Yeah, it's pretty cool. Swift also evaluates them in the same way as D, they even credited D in their blog post :)

-- 
/Jacob Carlborg
June 02, 2015
On 06/01/2015 01:08 AM, Paulo Pinto wrote:
> On Monday, 1 June 2015 at 03:38:44 UTC, Manu wrote:
>> On 1 June 2015 at 10:56, ketmar via Digitalmars-d
>> <digitalmars-d@puremagic.com> wrote:
>>> On Sun, 31 May 2015 09:08:27 +0000, Joakim wrote:
>>>
>>>> Most mobile games are written in C/C++/OpenGL
>>>
>>> that will fade away soon. it's safe to ignore that in long-time plan.
>>
>> How so? Game dev's aren't moving away from native code any time soon...
>
>   Objective-C, Swift, Java (as of Android 5) and .NET on mobile OSes
> aren't no less native than D.
>
> All of them compile to pure native code. There isn't any VM running on
> the device.
>

That may be technically true, but the elimination of the VM still doesn't eliminate all the VM baggage.

The need for the languages to support their old VMs does still impose restrictions on the language designers, and thus language itself, that wouldn't need to exist had there been no VM at all.

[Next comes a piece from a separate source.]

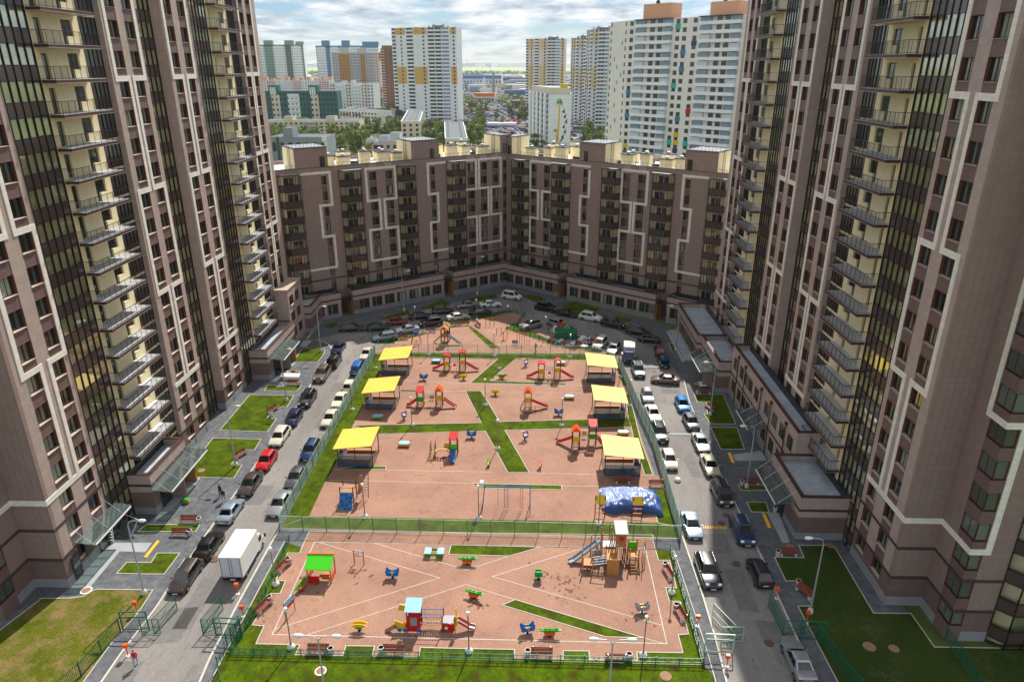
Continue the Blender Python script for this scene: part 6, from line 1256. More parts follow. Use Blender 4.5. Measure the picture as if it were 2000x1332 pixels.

Ex: No matter how aggressively AOT is used, manual memory management and controlling memory layout are still gonna be a royal pain in Java/Android5 and .NET. That's unlikely to go away without deprecating support for the VMs. But it IS likely to become more and more of a problem for those languages with performance being increasingly sensitive to data layout. Good news for D though ;)

June 02, 2015
On 06/02/2015 07:26 AM, Paulo Pinto wrote:
> On Tuesday, 2 June 2015 at 10:18:59 UTC, ketmar wrote:
>> On Tue, 02 Jun 2015 09:44:24 +0000, Paulo  Pinto wrote:
>>
>>> Thankfully mobile OSes and desktop app stores seem to be on the right
>>> track to kill this.
>>
>> yet they pushing cromeos and firefoxos...
>
> FirefoxOS is going nowhere.
>
> http://www.cnet.com/uk/news/mozilla-overhauls-firefox-smartphone-plan-to-focus-on-quality-not-cost/
>
>
> As for Chromebooks, at least in Germany they are gathering dust on the
> few stores that bother to try to sell them.
>
> They might be on the Amazon US top charts, but I bet most of its users
> are GNU/Linux users, wiping ChromeOS and using GNU/Linux instead.

Yes. That's also part of why I don't have much expectation for Taizen, either. It would already have enough of an uphill battle even if the technical aspect was total 100%. But by promoting HTML5-for-apps, they might very well be riding the wrong end of a last-decade fad.